CriticalBill wrote: [I walked into a bank in 1999 and 30 minutes later walked out with a $75,000 unsecured loan that I could use for anything because I had good credit and BS'ed my income.
Last week we were turned down for a refi. with both our credit scores north of 800.
Soulshiner wrote: Seems like all of those countries experiencing growth are production economies, the jobs that the US shipped overseas.
Sorry, but I happen to think what crashed our economy wasn't too much regulation, it was too much Randian fundamentalism. Applying even more of the same as a "solution" is in, my mind, pretty much the definition of insanity.
I think the main reason for our current situation is the lack of saving and easy credit that became the norm over time. This country has/had one of the highest standards of living on the planet which was in large part because of borrowed money. The economy crashed from the bottom up because everyone wanted a house, or a nice car, or a big screen...and they got em easy.
I walked into a bank in 1999 and 30 minutes later walked out with a $75,000 unsecured loan that I could use for anything because I had good credit and BS'ed my income.
I don't totally disagree with you, Bill, but I think you're attacking the problem from the wrong end. OF COURSE people are going to take loans with ridiculously low interest rates and very little in the way of documentation if they are offered them. But I think those business "genuises" who handed out such loans are far more to blame than the people who accepted them.
Because if you stood out on the street corner handing out ice cream cones on the street with a verbal wink and promise for them to "pay you later", how many would take you up on it? And consider further, if you cooked your books to make it look like all those ice cream cones you gave away knowing you weren't going to get paid for them made it look like your business was 20 times hotter than Ben & Jerry's? And then you sold stock in your "hot" company based on those cooked books? And then went short on the pension and mutual funds you sold the stock to? And then.....as if you hadn't already committed enough crimes....when it finally got out that you little scheme was coming apart, you threatened the federal government with crashing the whole economy if the taxpayers didn't "make good" on the money you'd stolen?
What then, Bill?
Blame the people who took the "free" ice cream cones?
And so the blame should be placed where it belongs - on the GSEs who took what would have been a small problem and exacerbated it many times over; taking unheard of risks and issuing guarantees based on the full faith and credit of the taxpayers because they were losing market share they wanted to have back so that their stockholders would be happy. The GSE bailout has consumed more TARP money than all the rest combined did.
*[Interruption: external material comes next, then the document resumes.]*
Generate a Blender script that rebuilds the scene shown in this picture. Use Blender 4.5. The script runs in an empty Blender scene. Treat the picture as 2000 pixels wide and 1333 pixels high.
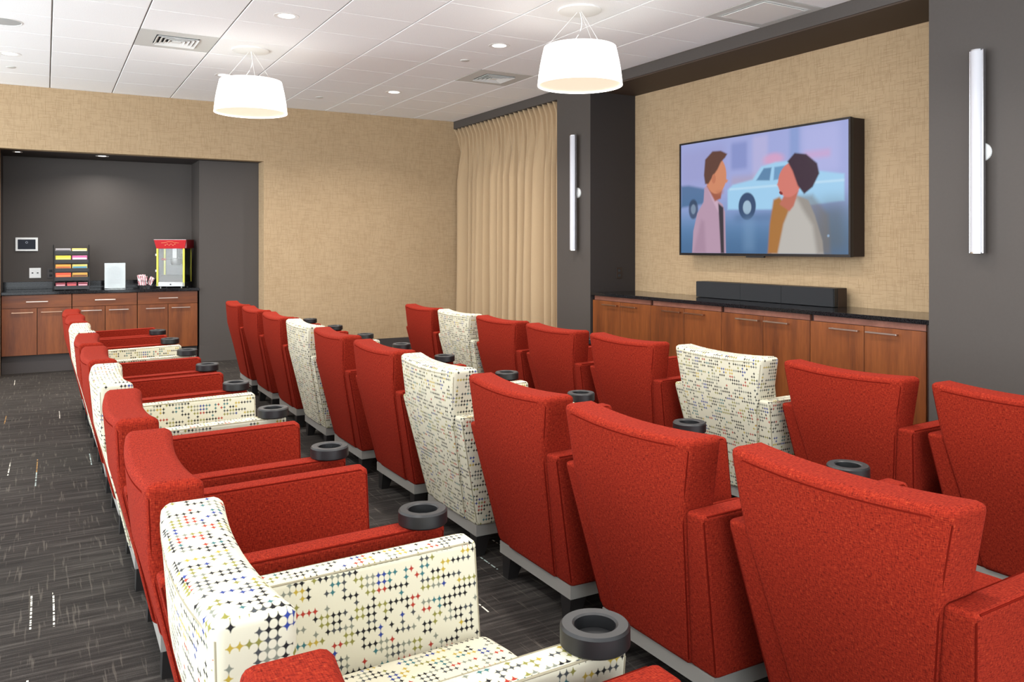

It was the GSE issued mortgage securities that the institutions held as assets and issued loans against. It was the GSE issued securities, backed by the full faith and credit of the US government, that necessitated TARP, not AIG, not Goldman-Sachs. Those institutions held the GSE securities as assets - securities backed by the full faith and credit of the US Government, just as the Treasury Notes currently being sold are, just as the notes in the SS "Trust Fund" are. Not making good on them would have had the same result as not making good on a Treasury Note. And why are the GSEs private companies who have their operations backed by the full faith and credit of the US Government? Because way back in the middle 1960's they were losing too much money as government operations and LBJ and his cabal in Congress needed to find a way to reduce the deficit they were racking up. This isn't the result of lack of regulation, it's the result of government policy, enacted for political profit, being inserted into the domestic economy by the federated government. It's the result of Congress telling the GSEs that 50% of every mortgage it bought had to be in the area of affordable housing loans and community redevelopment areas and the GSEs lowering or eliminating their qualifying standards to meet that mandate. Sans participation by the GSEs, when the whole thing started to unravel it would have been a much, much smaller issue than it ended up becoming.
If you have a million dollars and you are told that if your investment of the million results in a profit you get to keep the profit, but if you lose it all, regardless of how you managed to lose it, you would get all of it back, would you care how much risk you were taking? Wouldn't you be looking for the greatest potential return regardless of risk? Tell me I get all my original capital back if I lose it and I'm on the next flight to Vegas putting a million bucks down on 17 at the roulette table - which is figuratively what happened when the financial institutions purchased as assets the securities issued by the GSEs that were backed by the full faith and credit of the US government on the sub-prime loans they bought in the secondary mortgage market that the GSEs had lowered their qualifying standards to purchase so that they could keep both the Congress and their stockholders happy.